State how many lines of the records contain the string "pixels", and give no other information.

_____

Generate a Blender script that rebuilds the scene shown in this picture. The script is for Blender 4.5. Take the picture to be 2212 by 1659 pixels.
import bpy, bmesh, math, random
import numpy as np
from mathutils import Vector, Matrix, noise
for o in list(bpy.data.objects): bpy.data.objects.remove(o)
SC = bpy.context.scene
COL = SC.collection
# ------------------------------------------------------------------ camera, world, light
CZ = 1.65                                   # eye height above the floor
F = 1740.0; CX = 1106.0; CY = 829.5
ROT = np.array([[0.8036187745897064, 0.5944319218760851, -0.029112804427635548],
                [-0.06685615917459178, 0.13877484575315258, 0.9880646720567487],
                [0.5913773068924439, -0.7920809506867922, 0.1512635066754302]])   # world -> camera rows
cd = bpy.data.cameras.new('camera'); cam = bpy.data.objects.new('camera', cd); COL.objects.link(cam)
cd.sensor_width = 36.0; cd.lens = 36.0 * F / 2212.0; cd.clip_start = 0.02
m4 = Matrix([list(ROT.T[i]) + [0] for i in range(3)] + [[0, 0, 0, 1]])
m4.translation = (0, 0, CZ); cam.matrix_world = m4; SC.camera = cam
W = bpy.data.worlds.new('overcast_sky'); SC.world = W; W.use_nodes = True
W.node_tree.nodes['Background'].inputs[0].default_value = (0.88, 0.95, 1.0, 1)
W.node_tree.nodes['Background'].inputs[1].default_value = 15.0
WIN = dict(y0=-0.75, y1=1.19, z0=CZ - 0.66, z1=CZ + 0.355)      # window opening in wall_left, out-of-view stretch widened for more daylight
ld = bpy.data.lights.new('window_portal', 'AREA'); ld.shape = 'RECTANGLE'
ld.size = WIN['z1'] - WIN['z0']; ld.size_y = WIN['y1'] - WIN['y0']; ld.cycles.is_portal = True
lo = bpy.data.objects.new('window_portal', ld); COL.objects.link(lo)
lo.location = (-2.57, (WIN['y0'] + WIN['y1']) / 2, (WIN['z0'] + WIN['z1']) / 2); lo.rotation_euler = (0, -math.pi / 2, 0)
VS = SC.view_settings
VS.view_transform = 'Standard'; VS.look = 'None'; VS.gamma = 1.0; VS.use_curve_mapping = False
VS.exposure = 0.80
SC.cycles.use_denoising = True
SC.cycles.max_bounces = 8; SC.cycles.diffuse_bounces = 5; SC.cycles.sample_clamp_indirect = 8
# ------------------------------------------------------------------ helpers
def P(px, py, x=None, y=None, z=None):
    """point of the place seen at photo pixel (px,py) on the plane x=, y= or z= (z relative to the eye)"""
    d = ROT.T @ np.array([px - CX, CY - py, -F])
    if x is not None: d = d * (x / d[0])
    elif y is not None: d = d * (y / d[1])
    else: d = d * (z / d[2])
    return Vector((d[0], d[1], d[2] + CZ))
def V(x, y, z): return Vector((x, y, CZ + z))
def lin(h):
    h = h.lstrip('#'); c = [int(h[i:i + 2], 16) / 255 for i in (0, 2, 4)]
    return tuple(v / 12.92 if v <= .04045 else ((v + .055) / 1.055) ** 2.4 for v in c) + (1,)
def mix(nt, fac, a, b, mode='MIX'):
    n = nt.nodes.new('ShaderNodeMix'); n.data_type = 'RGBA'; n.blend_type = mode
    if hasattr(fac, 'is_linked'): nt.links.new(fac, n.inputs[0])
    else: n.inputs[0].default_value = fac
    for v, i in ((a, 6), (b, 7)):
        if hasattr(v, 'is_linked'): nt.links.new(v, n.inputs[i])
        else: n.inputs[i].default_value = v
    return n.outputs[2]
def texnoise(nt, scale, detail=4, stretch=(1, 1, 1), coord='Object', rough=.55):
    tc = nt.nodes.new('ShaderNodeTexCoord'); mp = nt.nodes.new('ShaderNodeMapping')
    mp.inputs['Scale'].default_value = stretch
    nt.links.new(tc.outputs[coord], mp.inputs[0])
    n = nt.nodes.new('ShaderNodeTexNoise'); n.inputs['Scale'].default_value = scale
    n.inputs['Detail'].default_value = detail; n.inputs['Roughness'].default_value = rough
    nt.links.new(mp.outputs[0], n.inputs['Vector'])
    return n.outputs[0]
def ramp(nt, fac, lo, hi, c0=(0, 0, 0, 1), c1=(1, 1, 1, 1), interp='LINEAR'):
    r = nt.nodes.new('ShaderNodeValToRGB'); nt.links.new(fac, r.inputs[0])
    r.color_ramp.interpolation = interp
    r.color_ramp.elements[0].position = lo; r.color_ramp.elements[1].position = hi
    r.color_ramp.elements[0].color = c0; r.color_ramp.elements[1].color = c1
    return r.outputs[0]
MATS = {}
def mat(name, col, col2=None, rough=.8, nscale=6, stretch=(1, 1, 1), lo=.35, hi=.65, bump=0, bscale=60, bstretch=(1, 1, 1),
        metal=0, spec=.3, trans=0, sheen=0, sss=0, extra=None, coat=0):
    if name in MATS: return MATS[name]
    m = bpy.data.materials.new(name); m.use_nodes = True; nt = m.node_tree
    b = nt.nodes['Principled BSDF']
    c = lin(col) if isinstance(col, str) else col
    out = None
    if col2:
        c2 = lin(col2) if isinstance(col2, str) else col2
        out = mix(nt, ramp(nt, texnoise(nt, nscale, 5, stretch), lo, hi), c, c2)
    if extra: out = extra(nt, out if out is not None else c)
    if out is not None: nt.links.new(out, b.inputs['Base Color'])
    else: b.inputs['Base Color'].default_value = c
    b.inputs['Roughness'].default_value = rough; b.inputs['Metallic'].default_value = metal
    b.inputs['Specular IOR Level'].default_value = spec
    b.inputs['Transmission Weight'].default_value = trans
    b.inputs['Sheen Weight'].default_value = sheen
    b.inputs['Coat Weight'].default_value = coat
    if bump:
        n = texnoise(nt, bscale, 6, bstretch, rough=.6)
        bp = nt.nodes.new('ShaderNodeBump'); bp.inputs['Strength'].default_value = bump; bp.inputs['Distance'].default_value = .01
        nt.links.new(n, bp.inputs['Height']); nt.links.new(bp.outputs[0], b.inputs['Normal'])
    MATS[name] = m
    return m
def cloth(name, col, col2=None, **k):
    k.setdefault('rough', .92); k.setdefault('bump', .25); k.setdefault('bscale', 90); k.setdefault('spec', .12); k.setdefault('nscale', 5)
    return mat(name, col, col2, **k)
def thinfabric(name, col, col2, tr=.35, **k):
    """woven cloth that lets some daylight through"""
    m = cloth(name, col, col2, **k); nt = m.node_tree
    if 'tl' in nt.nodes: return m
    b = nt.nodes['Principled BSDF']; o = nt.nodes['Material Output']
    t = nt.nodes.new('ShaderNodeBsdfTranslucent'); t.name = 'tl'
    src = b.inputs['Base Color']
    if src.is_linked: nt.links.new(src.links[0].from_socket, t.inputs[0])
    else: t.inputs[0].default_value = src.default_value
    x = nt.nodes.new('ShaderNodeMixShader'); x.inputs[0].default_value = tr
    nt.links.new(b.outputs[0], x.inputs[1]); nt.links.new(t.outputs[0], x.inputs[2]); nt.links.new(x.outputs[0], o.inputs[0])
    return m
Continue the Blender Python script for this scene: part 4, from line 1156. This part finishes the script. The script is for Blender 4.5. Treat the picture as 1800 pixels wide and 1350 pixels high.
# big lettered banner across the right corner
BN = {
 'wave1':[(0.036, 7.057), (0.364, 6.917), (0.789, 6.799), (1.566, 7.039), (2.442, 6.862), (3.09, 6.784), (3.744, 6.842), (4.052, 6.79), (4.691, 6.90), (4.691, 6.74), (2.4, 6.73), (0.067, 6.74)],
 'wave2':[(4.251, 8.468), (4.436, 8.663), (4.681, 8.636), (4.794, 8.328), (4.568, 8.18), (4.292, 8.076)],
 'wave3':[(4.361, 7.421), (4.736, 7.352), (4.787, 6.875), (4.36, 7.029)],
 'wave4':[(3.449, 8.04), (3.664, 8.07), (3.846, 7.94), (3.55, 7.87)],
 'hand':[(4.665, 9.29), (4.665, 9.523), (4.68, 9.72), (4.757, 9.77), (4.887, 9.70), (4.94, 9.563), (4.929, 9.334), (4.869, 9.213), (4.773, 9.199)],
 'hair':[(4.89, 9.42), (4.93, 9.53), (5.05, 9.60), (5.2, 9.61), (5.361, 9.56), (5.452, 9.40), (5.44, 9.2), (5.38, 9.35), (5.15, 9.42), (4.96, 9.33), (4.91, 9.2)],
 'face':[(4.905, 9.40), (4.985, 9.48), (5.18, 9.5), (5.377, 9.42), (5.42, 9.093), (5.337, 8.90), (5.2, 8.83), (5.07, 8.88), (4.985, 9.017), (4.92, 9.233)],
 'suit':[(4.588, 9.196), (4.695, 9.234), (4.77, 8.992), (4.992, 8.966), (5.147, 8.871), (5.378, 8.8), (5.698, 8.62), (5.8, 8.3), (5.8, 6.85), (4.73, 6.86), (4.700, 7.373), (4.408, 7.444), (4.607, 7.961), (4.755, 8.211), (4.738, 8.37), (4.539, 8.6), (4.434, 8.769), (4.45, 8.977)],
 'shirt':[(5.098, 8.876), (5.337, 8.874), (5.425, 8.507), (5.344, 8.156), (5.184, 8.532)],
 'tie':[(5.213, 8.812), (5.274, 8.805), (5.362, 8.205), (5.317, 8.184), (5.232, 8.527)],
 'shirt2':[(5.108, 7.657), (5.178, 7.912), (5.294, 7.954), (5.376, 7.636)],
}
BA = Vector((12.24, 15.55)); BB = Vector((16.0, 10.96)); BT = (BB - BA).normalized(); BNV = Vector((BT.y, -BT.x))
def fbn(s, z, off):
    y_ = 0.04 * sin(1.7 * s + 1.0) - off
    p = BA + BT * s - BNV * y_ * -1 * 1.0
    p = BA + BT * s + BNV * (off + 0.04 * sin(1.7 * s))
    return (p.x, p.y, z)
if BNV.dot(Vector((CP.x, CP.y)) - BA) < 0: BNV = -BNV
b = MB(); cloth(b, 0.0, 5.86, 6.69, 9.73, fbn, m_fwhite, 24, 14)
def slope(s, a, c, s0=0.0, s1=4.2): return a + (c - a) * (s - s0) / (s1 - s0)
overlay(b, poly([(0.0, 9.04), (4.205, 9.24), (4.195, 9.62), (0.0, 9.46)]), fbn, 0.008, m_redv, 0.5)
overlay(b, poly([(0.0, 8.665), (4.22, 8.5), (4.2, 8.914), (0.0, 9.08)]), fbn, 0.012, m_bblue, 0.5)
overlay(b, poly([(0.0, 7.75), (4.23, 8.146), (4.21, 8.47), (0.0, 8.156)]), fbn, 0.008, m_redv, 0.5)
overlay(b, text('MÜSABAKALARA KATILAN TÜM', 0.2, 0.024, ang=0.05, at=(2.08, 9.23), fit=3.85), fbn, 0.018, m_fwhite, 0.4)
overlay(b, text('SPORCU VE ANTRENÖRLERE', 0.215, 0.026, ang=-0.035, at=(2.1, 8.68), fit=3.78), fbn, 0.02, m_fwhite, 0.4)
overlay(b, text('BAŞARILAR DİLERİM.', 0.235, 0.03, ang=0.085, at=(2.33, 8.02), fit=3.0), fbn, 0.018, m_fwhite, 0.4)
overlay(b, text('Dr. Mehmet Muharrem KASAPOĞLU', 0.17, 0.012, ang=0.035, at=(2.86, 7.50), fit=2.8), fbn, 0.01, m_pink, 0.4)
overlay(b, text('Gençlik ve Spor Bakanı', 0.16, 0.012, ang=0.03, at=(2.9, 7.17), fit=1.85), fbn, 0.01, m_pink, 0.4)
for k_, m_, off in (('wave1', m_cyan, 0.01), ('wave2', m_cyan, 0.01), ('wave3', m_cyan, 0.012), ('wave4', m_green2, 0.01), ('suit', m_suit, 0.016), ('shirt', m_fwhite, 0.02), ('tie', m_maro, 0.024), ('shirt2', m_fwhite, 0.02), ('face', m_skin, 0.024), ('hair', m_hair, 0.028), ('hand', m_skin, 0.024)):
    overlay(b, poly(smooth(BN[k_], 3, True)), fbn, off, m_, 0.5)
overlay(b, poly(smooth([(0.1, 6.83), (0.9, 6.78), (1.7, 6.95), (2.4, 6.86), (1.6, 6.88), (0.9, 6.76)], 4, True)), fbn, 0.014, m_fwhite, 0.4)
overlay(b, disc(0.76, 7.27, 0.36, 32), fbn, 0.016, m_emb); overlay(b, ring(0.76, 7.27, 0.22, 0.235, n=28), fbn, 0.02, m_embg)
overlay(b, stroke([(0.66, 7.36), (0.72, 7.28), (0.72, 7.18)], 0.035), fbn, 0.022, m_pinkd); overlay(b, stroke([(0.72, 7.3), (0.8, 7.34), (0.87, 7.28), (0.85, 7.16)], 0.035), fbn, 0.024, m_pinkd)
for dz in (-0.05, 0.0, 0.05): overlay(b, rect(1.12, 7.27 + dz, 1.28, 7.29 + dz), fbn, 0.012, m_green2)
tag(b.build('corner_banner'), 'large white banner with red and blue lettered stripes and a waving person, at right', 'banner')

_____

» **ANSWER**
2